Write out each line word for word. Drop pictures.
★ ★ ★
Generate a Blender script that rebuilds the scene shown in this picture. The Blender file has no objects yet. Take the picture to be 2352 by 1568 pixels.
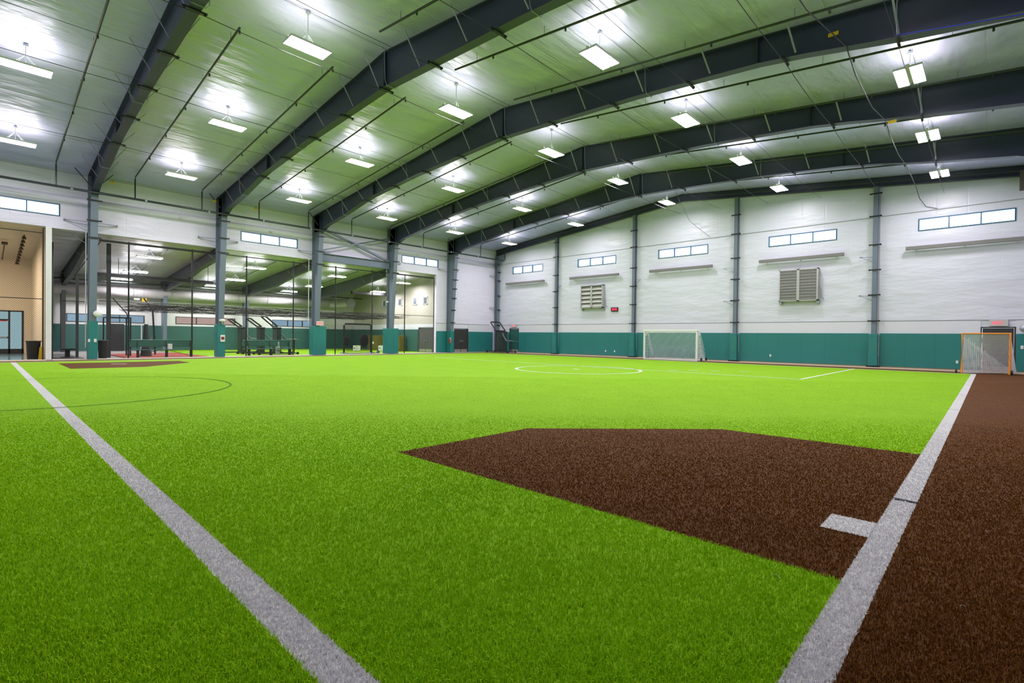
import bpy, math, random
import numpy as np
from mathutils import Vector, Matrix

random.seed(7)
RNG = np.random.default_rng(7)
scene = bpy.context.scene
C = scene.collection
PI = math.pi

# ------------------------------------------------------------------ camera
F_PX = 1159.44
yaw, pitch, roll = math.radians(43.4926), math.radians(-0.5245), math.radians(0.6728)
CAM = Vector((33.8668, -33.4985, 1.4071))
fw = Vector((-math.sin(yaw) * math.cos(pitch), math.cos(yaw) * math.cos(pitch), math.sin(pitch)))
rt = Vector((math.cos(yaw), math.sin(yaw), 0))
up = rt.cross(fw)
c_, s_ = math.cos(roll), math.sin(roll)
X = c_ * rt + s_ * up
Y = -s_ * rt + c_ * up
cam_data = bpy.data.cameras.new('camera')
cam_data.sensor_width = 36
cam_data.lens = F_PX / 2352 * 36
cam_data.clip_end = 300
cam = bpy.data.objects.new('camera', cam_data)
C.objects.link(cam)
M = Matrix((X, Y, -fw)).transposed().to_4x4()
M.translation = CAM
cam.matrix_world = M
scene.camera = cam

# ------------------------------------------------------------------ world, exposure
scene.view_settings.view_transform = 'Standard'
scene.view_settings.look = 'None'
scene.view_settings.exposure = 0.0
scene.view_settings.gamma = 1.0
scene.view_settings.use_curve_mapping = False
w = bpy.data.worlds.new('world')
scene.world = w
w.use_nodes = True
wn = w.node_tree.nodes
bg = wn['Background']
bg.inputs[0].default_value = (0.72, 0.86, 1.0, 1)
bg.inputs[1].default_value = 4.0
scene.cycles.max_bounces = 6
scene.cycles.diffuse_bounces = 3
scene.cycles.glossy_bounces = 2
scene.cycles.transparent_max_bounces = 8
scene.cycles.transmission_bounces = 3
scene.cycles.sample_clamp_indirect = 6.0
scene.cycles.caustics_reflective = False
scene.cycles.caustics_refractive = False
LAMP_DOWN = 106.0     # strength of a hanging light's lens
LAMP_UP = 36.0        # strength of its top slots

# ------------------------------------------------------------------ materials
MATS = {}
def nodemat(name):
    m = bpy.data.materials.new(name)
    m.use_nodes = True
    return m, m.node_tree, m.node_tree.nodes['Principled BSDF']

def mat(name, col, rough=0.6, metal=0.0, var=0.06, scale=3.0, bump=0.0, bscale=20, spec=0.5):
    """plain procedural paint: colour broken up by a noise, optional fine bump"""
    if name in MATS:
        return MATS[name]
    m, t, p = nodemat(name)
    n, l = t.nodes, t.links
    geo = n.new('ShaderNodeNewGeometry')
    no = n.new('ShaderNodeTexNoise'); no.inputs['Scale'].default_value = scale; no.inputs['Detail'].default_value = 4
    l.new(geo.outputs['Position'], no.inputs['Vector'])
    mix = n.new('ShaderNodeMix'); mix.data_type = 'RGBA'
    a = [max(0, c * (1 - var)) for c in col]; b = [min(1, c * (1 + var)) for c in col]
    mix.inputs[6].default_value = (*a, 1); mix.inputs[7].default_value = (*b, 1)
    l.new(no.outputs['Fac'], mix.inputs[0])
    l.new(mix.outputs[2], p.inputs['Base Color'])
    p.inputs['Roughness'].default_value = rough
    p.inputs['Metallic'].default_value = metal
    p.inputs['Specular IOR Level'].default_value = spec
    if bump:
        nb = n.new('ShaderNodeTexNoise'); nb.inputs['Scale'].default_value = bscale
        l.new(geo.outputs['Position'], nb.inputs['Vector'])
        bu = n.new('ShaderNodeBump'); bu.inputs['Strength'].default_value = bump; bu.inputs['Distance'].default_value = 0.02
        l.new(nb.outputs['Fac'], bu.inputs['Height']); l.new(bu.outputs['Normal'], p.inputs['Normal'])
    MATS[name] = m
    return m

def emit(name, col, strength):
    if name in MATS:
        return MATS[name]
    m, t, p = nodemat(name)
    p.inputs['Base Color'].default_value = (*[c * .8 for c in col], 1)
    p.inputs['Emission Color'].default_value = (*col, 1)
    p.inputs['Emission Strength'].default_value = strength
    MATS[name] = m
    return m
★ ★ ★
Solved exercise:
Generate a Blender script that rebuilds the scene shown in this picture. The Blender file has no objects yet. Take the picture to be 2352 by 1568 pixels.
import bpy, math, random
import numpy as np
from mathutils import Vector, Matrix

random.seed(7)
RNG = np.random.default_rng(7)
scene = bpy.context.scene
C = scene.collection
PI = math.pi

# ------------------------------------------------------------------ camera
F_PX = 1159.44
yaw, pitch, roll = math.radians(43.4926), math.radians(-0.5245), math.radians(0.6728)
CAM = Vector((33.8668, -33.4985, 1.4071))
fw = Vector((-math.sin(yaw) * math.cos(pitch), math.cos(yaw) * math.cos(pitch), math.sin(pitch)))
rt = Vector((math.cos(yaw), math.sin(yaw), 0))
up = rt.cross(fw)
c_, s_ = math.cos(roll), math.sin(roll)
X = c_ * rt + s_ * up
Y = -s_ * rt + c_ * up
cam_data = bpy.data.cameras.new('camera')
cam_data.sensor_width = 36
cam_data.lens = F_PX / 2352 * 36
cam_data.clip_end = 300
cam = bpy.data.objects.new('camera', cam_data)
C.objects.link(cam)
M = Matrix((X, Y, -fw)).transposed().to_4x4()
M.translation = CAM
cam.matrix_world = M
scene.camera = cam

# ------------------------------------------------------------------ world, exposure
scene.view_settings.view_transform = 'Standard'
scene.view_settings.look = 'None'
scene.view_settings.exposure = 0.0
scene.view_settings.gamma = 1.0
scene.view_settings.use_curve_mapping = False
w = bpy.data.worlds.new('world')
scene.world = w
w.use_nodes = True
wn = w.node_tree.nodes
bg = wn['Background']
bg.inputs[0].default_value = (0.72, 0.86, 1.0, 1)
bg.inputs[1].default_value = 4.0
scene.cycles.max_bounces = 6
scene.cycles.diffuse_bounces = 3
scene.cycles.glossy_bounces = 2
scene.cycles.transparent_max_bounces = 8
scene.cycles.transmission_bounces = 3
scene.cycles.sample_clamp_indirect = 6.0
scene.cycles.caustics_reflective = False
scene.cycles.caustics_refractive = False
LAMP_DOWN = 106.0     # strength of a hanging light's lens
LAMP_UP = 36.0        # strength of its top slots

# ------------------------------------------------------------------ materials
MATS = {}
def nodemat(name):
    m = bpy.data.materials.new(name)
    m.use_nodes = True
    return m, m.node_tree, m.node_tree.nodes['Principled BSDF']

def mat(name, col, rough=0.6, metal=0.0, var=0.06, scale=3.0, bump=0.0, bscale=20, spec=0.5):
    """plain procedural paint: colour broken up by a noise, optional fine bump"""
    if name in MATS:
        return MATS[name]
    m, t, p = nodemat(name)
    n, l = t.nodes, t.links
    geo = n.new('ShaderNodeNewGeometry')
    no = n.new('ShaderNodeTexNoise'); no.inputs['Scale'].default_value = scale; no.inputs['Detail'].default_value = 4
    l.new(geo.outputs['Position'], no.inputs['Vector'])
    mix = n.new('ShaderNodeMix'); mix.data_type = 'RGBA'
    a = [max(0, c * (1 - var)) for c in col]; b = [min(1, c * (1 + var)) for c in col]
    mix.inputs[6].default_value = (*a, 1); mix.inputs[7].default_value = (*b, 1)
    l.new(no.outputs['Fac'], mix.inputs[0])
    l.new(mix.outputs[2], p.inputs['Base Color'])
    p.inputs['Roughness'].default_value = rough
    p.inputs['Metallic'].default_value = metal
    p.inputs['Specular IOR Level'].default_value = spec
    if bump:
        nb = n.new('ShaderNodeTexNoise'); nb.inputs['Scale'].default_value = bscale
        l.new(geo.outputs['Position'], nb.inputs['Vector'])
        bu = n.new('ShaderNodeBump'); bu.inputs['Strength'].default_value = bump; bu.inputs['Distance'].default_value = 0.02
        l.new(nb.outputs['Fac'], bu.inputs['Height']); l.new(bu.outputs['Normal'], p.inputs['Normal'])
    MATS[name] = m
    return m

def emit(name, col, strength):
    if name in MATS:
        return MATS[name]
    m, t, p = nodemat(name)
    p.inputs['Base Color'].default_value = (*[c * .8 for c in col], 1)
    p.inputs['Emission Color'].default_value = (*col, 1)
    p.inputs['Emission Strength'].default_value = strength
    MATS[name] = m
    return m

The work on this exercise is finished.